The pretence that the publick has a right to extend its jurisdiction beyond the reach of the laws, and without regard to the principles and restraints of the fundamental compact that binds society together, is, indeed, to verify the common accusation of the enemies of democracy, who affirm that, by substituting this form of government for that of a despotism, people are only replacing one tyrant by many. This saying is singularly false as respects the political action of our institutions, but society must advance farther, the country must collect more towns, a denser population, and possess a higher degree of general civilization, before it can be as confidently pronounced that it is untrue as respects the purely social.

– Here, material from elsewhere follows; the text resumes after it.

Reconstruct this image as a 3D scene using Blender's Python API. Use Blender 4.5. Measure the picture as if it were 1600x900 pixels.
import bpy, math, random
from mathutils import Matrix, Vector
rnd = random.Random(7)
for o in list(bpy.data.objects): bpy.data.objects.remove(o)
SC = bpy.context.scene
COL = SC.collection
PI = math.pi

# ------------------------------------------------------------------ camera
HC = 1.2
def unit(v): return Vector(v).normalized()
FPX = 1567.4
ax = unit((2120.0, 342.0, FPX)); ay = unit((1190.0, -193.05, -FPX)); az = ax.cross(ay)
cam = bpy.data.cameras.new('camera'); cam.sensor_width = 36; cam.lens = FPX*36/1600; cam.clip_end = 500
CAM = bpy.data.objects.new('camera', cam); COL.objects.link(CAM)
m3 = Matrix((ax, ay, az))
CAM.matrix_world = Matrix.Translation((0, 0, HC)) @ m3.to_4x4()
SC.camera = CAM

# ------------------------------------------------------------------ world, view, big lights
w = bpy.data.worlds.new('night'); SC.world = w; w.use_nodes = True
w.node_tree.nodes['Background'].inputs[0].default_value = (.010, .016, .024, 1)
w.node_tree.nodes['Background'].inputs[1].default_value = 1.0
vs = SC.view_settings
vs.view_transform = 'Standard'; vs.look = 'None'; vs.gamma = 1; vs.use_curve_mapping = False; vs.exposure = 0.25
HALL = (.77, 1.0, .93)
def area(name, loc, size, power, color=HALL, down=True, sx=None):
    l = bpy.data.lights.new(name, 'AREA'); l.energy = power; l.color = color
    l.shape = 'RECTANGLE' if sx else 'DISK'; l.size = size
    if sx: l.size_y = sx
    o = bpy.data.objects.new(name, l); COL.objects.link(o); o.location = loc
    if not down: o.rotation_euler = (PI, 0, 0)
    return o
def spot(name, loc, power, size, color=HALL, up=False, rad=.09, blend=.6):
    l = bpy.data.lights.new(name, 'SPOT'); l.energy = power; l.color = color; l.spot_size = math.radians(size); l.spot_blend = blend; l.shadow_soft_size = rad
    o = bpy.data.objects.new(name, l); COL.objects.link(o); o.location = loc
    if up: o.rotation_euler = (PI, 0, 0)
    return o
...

The disgraceful desire to govern by means of mobs, which has lately become so prevalent, has arisen from misconceiving the rights of the publick. Men know that the publick, or the community, rules, and becoming impatient of any evil that presses on them, or which they fancy presses on them, they overstep all the forms of law, overlook deliberation and consultation, and set up their own local interests, and not unfrequently their passions, in the place of positive enactments and the institutions. It is scarcely predicting more than the truth will warrant, to say, that if this substitution of the caprices, motives and animosities of a portion of the publick, for the solemn ordinances of the entire legal publick, should continue, even those well affected to a popular government, will be obliged to combine with those who wish its downfall, in order to protect their persons and property, against the designs of the malevolent; for no civilized society can long exist, with an active power in its bosom that is stronger than the law.